Breathing Life into Old Bones: Contextualizing Medieval Worked Bone

Contextualizing material culture from archaeological contexts means moving beyond the object itself by connecting it with human behavior. From production to use objects can open little windows that can illuminate the way people lived their lives in the past. The study of worked bone tools touches upon a number of production systems from acquisition of raw material to manufacturing styles and traditions of use and even, individual experience.
Humans have exploited animals for meat, hides, draught power and a variety of other raw materials for as long as they have mutually co-existed. Firm evidence for working osseous materials into ornaments, amulets and tools goes back at least 120,000 years. As societies grew in complexity, and certainly by the Middle Ages, the production systems for manufacturing objects from animal hard tissues became increasingly compartmentalized, depending on trade networks and inter-connected workshops for production in the towns. In the countryside and, to some extent in military fortifications, production had to be more self-reliant. The type and form of the tools made outside urban centers was shaped more by individual need, local tradition and ready availability of domestic animal bone than market forces. A variety of production systems from earlier prehistoric, Roman and Migration periods sites in the region can be contrasted with the complex context of daily life in medieval town and country.

Markus SANKE (University of Freiburg)

The graves of religious elites in medieval and post-medieval Europe –
an archaeological key to changes of mentality inside Christian belief

It is generally accepted that graves are the most useful archaeological sources for a reconstruction of prehistoric ideas und religions. With the occurrence and implementation of Christianity things seem to become different: Thinking about death and the next world is now clearly determined by the Christian credo, the belief in an immortal soul, the resurrection of the dead and the eternal life. In this concept the importance of material aspects of the burial seem to decrease, a quasi uniform, ‘poor’ grave culture comes into being and therefore graves of the post-heathen period are often regarded as ‘worthless’ and unable to tell us something about past ideology that we don’t know from other sources.

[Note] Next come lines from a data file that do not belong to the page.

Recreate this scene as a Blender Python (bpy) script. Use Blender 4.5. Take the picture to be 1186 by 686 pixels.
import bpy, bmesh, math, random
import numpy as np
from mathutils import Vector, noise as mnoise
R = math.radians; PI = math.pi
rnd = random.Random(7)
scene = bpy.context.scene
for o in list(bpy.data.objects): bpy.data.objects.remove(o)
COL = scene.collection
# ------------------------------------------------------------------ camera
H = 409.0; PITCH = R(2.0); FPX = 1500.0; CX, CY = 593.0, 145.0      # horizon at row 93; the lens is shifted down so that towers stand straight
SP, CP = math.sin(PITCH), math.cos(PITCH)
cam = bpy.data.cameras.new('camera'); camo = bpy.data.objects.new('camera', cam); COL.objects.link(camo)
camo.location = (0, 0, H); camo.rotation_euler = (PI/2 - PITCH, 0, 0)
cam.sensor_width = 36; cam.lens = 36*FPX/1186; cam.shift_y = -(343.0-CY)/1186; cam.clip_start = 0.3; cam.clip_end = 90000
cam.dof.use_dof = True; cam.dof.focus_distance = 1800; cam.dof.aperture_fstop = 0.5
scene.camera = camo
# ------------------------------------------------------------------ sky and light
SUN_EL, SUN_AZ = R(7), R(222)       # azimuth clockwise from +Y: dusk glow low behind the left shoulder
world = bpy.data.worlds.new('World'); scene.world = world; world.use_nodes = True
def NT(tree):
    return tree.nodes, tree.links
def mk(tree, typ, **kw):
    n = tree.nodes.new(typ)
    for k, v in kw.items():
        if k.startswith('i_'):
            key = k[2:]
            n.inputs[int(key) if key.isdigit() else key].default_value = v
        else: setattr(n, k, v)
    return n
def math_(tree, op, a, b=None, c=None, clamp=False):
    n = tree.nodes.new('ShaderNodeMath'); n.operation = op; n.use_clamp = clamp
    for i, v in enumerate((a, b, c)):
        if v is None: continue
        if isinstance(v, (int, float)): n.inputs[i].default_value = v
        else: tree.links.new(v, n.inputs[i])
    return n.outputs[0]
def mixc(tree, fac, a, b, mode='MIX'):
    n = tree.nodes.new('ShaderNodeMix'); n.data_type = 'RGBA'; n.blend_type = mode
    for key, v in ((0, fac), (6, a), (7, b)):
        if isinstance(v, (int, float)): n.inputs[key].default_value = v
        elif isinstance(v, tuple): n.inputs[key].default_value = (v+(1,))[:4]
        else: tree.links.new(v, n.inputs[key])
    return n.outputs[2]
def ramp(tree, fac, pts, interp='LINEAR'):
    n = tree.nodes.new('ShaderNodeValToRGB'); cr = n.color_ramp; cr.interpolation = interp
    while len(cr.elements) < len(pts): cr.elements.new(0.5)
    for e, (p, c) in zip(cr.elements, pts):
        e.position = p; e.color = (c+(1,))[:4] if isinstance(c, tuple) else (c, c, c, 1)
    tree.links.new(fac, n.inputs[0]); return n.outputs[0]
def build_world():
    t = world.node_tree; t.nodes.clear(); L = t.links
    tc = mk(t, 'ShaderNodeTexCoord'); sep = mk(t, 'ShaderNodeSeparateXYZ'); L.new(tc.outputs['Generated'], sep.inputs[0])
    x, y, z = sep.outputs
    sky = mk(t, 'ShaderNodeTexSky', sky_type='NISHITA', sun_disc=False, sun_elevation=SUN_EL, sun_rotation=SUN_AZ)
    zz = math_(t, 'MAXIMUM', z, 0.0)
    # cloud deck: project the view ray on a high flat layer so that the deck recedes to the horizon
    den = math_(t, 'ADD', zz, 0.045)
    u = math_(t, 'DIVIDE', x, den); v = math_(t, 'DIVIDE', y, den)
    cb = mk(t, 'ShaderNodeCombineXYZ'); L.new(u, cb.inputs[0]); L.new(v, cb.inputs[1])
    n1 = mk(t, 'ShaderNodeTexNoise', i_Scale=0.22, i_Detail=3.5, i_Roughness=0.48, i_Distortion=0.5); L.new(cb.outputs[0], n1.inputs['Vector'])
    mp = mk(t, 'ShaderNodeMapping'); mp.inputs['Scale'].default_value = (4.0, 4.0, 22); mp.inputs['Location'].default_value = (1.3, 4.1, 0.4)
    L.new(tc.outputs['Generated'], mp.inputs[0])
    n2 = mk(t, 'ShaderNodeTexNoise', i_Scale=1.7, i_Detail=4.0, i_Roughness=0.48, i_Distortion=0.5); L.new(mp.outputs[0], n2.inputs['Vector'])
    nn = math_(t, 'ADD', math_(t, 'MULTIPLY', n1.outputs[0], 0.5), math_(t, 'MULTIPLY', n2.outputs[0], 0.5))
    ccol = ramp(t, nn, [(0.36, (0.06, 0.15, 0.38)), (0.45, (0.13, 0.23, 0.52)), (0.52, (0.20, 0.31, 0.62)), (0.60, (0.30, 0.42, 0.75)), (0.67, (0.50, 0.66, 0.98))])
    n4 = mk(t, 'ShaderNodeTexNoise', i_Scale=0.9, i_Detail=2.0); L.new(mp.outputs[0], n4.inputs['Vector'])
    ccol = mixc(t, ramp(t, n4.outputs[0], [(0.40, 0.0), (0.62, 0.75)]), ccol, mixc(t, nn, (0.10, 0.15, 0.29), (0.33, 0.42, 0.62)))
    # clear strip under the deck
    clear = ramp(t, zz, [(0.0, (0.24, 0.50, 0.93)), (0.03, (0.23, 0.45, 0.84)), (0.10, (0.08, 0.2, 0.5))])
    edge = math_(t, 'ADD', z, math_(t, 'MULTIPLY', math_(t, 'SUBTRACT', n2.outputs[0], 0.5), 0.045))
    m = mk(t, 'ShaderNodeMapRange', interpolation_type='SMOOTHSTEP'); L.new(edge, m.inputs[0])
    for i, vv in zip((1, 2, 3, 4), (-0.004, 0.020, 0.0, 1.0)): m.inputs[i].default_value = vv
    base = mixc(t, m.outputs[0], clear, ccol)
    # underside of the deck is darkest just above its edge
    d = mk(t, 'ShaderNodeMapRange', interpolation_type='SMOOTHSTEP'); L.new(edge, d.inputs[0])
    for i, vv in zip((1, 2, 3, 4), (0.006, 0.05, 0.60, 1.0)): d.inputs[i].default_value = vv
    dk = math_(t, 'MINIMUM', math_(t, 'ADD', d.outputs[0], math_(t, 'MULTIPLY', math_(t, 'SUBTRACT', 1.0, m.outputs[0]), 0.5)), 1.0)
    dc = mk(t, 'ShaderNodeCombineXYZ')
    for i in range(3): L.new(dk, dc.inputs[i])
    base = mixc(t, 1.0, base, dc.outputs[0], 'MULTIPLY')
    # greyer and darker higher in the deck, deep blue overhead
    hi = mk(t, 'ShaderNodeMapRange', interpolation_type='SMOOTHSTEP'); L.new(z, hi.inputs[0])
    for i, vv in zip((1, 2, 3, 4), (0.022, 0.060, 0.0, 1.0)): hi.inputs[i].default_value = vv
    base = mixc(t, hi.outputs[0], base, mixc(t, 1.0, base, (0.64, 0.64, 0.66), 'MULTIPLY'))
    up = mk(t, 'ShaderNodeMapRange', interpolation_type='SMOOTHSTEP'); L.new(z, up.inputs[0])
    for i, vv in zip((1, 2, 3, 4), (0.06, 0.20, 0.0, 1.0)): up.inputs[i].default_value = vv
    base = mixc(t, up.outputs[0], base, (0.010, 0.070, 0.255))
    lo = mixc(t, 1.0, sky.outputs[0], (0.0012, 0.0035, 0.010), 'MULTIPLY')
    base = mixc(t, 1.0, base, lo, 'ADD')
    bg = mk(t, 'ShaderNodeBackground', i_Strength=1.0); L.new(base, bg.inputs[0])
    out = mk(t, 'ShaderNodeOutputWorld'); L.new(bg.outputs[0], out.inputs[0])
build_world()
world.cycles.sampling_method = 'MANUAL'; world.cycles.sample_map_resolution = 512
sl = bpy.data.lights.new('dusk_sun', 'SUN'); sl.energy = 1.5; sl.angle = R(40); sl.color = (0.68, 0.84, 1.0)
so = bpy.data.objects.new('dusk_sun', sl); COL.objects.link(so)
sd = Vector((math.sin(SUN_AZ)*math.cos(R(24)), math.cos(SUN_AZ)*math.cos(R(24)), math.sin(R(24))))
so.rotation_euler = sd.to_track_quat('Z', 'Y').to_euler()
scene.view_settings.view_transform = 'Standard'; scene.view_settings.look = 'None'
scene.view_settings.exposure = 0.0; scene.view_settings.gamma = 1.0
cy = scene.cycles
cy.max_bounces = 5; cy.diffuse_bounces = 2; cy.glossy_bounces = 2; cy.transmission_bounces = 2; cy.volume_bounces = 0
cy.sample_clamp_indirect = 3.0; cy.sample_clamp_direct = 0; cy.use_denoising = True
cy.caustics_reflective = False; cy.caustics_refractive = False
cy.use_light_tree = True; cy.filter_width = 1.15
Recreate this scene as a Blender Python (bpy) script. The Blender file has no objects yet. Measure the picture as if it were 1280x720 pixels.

Nevertheless, a large series of excavated, well dated and personally identified graves of high clerics from the 8th to the 19th century and from entire Europe clearly shows a dramatic change of grave customs inside the supposed “homogenous” sphere of Christian dignitaries. This change occurs on very different and independent fields, e.g. grave location, position of the body, grave goods and treatment of the corpse. An analysis of this archaeological features proves that the material reality of graves distinctly reflects changes in man’s attitude towards death and the last things. This evolution can be seen on the background of eschatological writings, pictorial evidence and aspects of popular piety and religious practise. So archaeology, in decoding the ‘language of graves’, is well able to contribute to a history of medieval and post-medieval mentalities.